Everything from the line containing "Continue the Blender" through the line containing "else: piece(t0, fa, (x, y0, 0))" should be repeated exactly, and nothing else from the data.

--- Available data ---

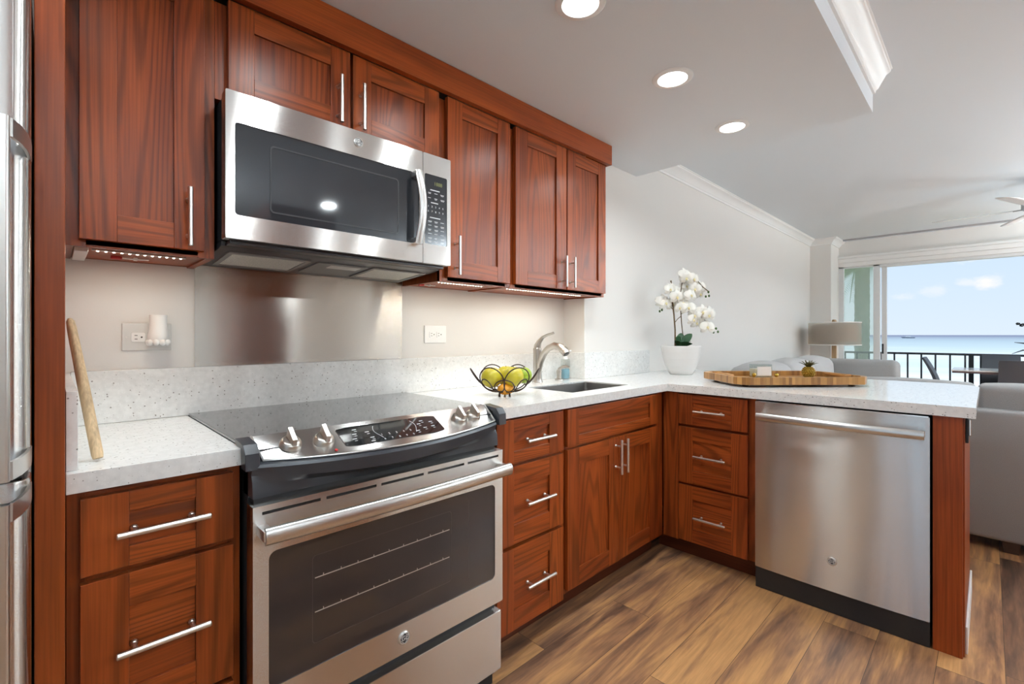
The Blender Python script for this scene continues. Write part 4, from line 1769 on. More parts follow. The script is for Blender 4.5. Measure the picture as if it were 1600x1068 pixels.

---
--- Available data ---

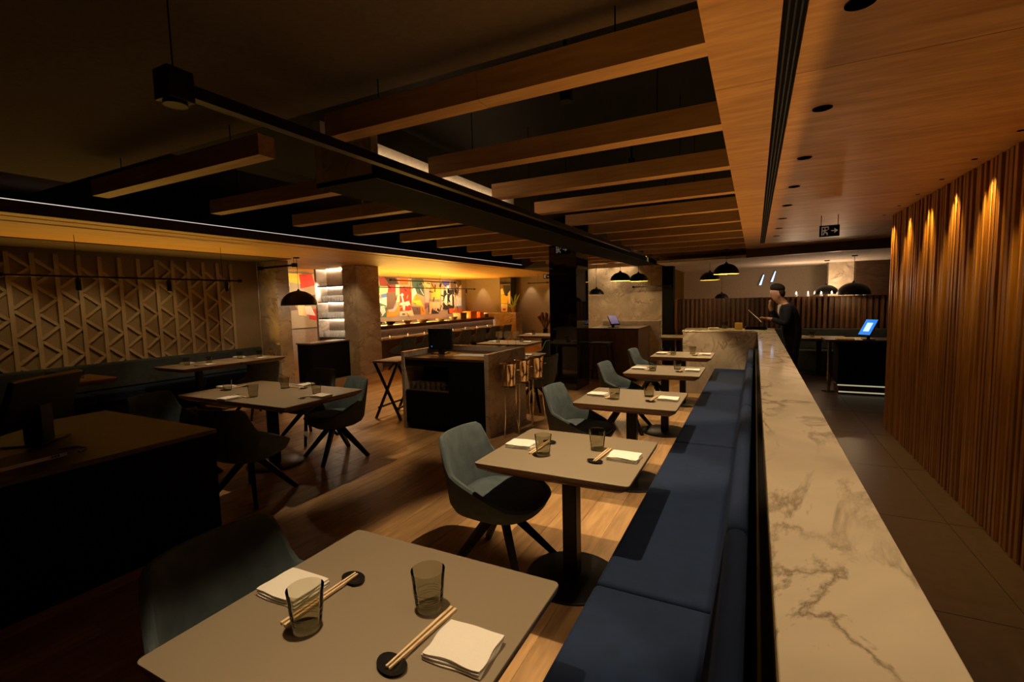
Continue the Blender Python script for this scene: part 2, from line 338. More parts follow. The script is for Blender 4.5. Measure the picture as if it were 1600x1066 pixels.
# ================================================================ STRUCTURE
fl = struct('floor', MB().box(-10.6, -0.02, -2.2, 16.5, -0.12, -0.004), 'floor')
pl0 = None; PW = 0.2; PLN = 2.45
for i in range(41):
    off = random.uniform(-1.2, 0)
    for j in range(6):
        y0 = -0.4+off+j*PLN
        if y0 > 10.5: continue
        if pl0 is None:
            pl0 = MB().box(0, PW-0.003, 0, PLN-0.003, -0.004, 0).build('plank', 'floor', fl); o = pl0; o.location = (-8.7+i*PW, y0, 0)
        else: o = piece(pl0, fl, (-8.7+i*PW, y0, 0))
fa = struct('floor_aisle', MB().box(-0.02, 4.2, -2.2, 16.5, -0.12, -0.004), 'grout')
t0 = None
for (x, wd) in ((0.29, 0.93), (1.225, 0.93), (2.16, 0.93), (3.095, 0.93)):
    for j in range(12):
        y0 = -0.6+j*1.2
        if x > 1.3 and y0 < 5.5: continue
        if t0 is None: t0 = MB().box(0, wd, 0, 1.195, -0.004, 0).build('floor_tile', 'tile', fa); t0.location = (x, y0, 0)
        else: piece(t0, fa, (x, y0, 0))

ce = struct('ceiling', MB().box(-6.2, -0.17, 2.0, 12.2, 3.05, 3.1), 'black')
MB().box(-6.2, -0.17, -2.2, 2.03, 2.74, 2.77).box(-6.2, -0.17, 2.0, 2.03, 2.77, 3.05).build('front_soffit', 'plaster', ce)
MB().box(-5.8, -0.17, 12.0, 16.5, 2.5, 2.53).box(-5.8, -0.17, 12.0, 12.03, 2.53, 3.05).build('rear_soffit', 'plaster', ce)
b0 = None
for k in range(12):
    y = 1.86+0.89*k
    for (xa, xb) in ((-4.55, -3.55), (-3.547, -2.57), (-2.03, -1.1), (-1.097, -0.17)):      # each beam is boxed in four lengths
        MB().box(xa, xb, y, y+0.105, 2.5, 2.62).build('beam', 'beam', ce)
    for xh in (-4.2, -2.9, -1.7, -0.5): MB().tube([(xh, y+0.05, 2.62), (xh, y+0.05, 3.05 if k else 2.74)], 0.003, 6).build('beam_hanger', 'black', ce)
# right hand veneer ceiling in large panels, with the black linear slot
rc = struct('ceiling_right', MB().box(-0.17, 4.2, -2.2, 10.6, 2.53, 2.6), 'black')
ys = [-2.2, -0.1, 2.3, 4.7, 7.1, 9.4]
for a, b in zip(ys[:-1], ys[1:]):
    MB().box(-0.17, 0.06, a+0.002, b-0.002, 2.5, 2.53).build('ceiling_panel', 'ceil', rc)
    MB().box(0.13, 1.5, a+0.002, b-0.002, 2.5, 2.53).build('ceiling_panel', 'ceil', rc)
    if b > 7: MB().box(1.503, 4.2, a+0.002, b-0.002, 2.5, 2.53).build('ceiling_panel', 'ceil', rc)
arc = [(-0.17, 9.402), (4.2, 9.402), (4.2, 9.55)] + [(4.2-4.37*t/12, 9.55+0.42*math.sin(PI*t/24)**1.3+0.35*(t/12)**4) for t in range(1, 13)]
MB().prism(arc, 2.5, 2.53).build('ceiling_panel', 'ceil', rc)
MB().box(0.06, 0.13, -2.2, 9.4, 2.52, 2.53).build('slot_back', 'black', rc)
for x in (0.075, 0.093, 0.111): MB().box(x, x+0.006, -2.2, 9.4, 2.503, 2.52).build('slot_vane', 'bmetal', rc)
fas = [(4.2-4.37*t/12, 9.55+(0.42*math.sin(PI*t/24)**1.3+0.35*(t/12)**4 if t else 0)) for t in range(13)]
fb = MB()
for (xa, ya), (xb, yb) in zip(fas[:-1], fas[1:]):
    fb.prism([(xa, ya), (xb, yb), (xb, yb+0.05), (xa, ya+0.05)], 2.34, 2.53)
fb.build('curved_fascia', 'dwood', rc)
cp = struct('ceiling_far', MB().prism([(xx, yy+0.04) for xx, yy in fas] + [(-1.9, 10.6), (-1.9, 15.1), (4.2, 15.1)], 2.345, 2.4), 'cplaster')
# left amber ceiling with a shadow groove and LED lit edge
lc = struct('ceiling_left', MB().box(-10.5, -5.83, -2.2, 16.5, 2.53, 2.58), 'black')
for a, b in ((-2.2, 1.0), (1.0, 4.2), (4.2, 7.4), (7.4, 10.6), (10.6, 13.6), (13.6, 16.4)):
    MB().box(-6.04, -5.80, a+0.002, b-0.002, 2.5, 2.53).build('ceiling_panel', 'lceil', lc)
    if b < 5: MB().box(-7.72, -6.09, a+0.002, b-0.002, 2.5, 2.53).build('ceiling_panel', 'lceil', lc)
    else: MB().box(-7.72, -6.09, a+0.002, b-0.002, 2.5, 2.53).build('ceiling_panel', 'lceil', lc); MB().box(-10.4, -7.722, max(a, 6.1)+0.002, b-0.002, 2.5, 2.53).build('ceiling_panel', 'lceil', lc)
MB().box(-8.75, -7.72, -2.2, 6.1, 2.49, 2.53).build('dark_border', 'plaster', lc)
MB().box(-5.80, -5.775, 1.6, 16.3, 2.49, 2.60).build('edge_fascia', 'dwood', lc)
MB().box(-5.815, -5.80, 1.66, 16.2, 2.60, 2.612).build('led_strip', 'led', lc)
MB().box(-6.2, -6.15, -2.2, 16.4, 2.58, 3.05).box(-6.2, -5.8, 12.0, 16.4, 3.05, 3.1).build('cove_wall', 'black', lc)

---

* **Written response**
Continue the Blender Python script for this scene: part 2, from line 338. More parts follow. The script is for Blender 4.5. Measure the picture as if it were 1600x1066 pixels.
# ================================================================ STRUCTURE
fl = struct('floor', MB().box(-10.6, -0.02, -2.2, 16.5, -0.12, -0.004), 'floor')
pl0 = None; PW = 0.2; PLN = 2.45
for i in range(41):
    off = random.uniform(-1.2, 0)
    for j in range(6):
        y0 = -0.4+off+j*PLN
        if y0 > 10.5: continue
        if pl0 is None:
            pl0 = MB().box(0, PW-0.003, 0, PLN-0.003, -0.004, 0).build('plank', 'floor', fl); o = pl0; o.location = (-8.7+i*PW, y0, 0)
        else: o = piece(pl0, fl, (-8.7+i*PW, y0, 0))
fa = struct('floor_aisle', MB().box(-0.02, 4.2, -2.2, 16.5, -0.12, -0.004), 'grout')
t0 = None
for (x, wd) in ((0.29, 0.93), (1.225, 0.93), (2.16, 0.93), (3.095, 0.93)):
    for j in range(12):
        y0 = -0.6+j*1.2
        if x > 1.3 and y0 < 5.5: continue
        if t0 is None: t0 = MB().box(0, wd, 0, 1.195, -0.004, 0).build('floor_tile', 'tile', fa); t0.location = (x, y0, 0)
        else: piece(t0, fa, (x, y0, 0))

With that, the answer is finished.